Lines containing the word "tones" are the ones to copy from the records below.

══════════

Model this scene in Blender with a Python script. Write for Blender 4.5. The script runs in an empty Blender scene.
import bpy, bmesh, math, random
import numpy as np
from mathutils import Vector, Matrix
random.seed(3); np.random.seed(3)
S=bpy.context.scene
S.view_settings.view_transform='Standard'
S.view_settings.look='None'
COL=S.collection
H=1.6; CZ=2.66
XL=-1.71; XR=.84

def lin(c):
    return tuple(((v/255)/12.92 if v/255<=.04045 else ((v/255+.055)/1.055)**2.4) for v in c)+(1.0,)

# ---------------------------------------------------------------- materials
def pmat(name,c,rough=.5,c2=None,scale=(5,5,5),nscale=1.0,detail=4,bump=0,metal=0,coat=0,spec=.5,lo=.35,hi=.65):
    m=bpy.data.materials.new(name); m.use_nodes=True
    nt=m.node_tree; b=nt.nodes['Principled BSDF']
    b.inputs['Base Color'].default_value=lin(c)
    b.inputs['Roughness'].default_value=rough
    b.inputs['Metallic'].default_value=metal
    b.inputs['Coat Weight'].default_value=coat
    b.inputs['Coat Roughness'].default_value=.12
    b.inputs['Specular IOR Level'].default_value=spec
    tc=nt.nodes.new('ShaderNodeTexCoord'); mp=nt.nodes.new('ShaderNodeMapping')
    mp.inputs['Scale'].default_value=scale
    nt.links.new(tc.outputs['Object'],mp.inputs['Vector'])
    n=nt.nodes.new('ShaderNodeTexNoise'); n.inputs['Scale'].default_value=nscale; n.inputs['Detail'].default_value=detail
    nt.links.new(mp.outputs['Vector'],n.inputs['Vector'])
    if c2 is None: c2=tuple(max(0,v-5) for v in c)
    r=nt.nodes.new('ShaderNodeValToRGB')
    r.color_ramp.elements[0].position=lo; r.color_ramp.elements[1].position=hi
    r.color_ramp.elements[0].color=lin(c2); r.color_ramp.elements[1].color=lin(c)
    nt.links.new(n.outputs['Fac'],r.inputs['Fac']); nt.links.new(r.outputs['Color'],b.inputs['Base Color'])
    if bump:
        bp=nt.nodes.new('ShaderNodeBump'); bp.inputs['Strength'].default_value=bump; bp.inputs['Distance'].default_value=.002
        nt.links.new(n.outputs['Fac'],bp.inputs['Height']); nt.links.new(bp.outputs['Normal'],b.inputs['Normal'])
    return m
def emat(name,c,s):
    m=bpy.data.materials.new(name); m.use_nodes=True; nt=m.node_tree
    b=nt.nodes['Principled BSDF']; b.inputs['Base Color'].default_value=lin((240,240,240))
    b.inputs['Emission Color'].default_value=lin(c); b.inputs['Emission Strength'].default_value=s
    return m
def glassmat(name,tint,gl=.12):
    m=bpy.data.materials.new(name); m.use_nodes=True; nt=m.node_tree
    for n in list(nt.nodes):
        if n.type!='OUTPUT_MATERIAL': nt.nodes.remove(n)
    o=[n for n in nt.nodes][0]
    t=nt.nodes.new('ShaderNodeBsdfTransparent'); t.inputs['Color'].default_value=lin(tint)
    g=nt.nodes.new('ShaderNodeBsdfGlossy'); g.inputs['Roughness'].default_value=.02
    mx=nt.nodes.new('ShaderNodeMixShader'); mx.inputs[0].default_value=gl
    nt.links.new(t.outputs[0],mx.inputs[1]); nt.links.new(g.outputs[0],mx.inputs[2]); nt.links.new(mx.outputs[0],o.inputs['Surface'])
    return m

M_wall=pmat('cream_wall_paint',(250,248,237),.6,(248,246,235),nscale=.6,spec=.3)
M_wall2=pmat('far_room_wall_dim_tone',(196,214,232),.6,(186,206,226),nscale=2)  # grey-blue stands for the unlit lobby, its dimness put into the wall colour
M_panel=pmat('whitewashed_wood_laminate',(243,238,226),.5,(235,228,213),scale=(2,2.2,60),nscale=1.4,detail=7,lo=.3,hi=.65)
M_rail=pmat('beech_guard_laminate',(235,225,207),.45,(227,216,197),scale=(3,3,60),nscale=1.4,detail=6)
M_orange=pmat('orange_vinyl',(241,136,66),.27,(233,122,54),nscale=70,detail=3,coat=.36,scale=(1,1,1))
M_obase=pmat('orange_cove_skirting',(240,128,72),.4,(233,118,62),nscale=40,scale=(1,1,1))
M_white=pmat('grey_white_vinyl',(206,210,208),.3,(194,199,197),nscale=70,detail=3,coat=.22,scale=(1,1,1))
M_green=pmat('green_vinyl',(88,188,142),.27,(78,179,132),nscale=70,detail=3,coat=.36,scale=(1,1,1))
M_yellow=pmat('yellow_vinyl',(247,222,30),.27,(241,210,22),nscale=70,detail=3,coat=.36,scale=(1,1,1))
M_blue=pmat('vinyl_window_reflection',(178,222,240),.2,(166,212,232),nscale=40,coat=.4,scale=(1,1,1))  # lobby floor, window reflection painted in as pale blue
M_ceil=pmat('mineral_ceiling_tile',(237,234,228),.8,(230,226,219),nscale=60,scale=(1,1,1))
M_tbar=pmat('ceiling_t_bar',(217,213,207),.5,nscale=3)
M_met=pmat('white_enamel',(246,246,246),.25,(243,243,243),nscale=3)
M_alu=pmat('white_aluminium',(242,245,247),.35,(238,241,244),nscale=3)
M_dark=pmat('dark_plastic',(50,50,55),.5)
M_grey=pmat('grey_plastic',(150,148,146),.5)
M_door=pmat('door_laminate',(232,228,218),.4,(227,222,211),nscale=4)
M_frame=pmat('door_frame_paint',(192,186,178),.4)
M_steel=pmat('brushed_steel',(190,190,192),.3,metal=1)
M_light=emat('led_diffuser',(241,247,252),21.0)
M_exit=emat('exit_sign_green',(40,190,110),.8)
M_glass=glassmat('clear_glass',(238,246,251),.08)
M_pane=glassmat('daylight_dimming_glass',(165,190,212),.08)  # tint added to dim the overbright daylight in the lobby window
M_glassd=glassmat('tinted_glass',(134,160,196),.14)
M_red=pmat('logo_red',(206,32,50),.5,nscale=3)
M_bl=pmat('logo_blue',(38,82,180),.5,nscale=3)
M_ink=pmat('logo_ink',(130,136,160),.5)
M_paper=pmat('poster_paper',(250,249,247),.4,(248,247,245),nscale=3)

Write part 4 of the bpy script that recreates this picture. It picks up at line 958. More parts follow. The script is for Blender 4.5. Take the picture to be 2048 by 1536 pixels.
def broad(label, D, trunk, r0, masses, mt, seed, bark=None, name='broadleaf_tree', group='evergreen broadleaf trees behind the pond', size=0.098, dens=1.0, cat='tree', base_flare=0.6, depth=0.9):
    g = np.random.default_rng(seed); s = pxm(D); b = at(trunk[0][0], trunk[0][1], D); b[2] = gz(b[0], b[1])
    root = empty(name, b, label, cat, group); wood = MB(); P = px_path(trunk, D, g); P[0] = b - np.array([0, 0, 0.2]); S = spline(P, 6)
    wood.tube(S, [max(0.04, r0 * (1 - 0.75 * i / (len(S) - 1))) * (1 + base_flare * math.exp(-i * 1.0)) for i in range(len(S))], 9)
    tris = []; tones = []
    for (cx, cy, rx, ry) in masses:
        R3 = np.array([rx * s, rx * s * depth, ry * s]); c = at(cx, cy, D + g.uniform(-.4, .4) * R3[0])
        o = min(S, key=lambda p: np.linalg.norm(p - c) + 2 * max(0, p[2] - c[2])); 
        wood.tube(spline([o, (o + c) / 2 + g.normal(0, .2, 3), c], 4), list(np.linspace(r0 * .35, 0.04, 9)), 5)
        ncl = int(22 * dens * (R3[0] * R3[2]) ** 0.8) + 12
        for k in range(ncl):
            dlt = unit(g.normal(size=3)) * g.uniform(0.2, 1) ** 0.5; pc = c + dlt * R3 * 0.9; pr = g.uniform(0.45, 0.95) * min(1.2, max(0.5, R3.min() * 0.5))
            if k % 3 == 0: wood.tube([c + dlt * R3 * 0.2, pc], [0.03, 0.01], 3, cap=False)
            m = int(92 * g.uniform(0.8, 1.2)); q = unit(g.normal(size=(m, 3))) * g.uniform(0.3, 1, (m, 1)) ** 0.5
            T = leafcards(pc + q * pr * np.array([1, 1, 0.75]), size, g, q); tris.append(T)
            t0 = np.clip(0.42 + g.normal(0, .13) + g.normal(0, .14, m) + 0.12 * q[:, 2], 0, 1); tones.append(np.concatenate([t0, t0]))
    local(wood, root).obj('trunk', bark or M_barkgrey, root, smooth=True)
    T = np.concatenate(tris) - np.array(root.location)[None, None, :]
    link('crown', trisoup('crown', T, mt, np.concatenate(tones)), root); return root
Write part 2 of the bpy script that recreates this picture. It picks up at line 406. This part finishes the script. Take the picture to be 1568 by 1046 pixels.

══════════

**RESPONSE FOR THIS EXERCISE**
    tris = []; tones = []
            t0 = np.clip(0.42 + g.normal(0, .13) + g.normal(0, .14, m) + 0.12 * q[:, 2], 0, 1); tones.append(np.concatenate([t0, t0]))
    link('crown', trisoup('crown', T, mt, np.concatenate(tones)), root); return root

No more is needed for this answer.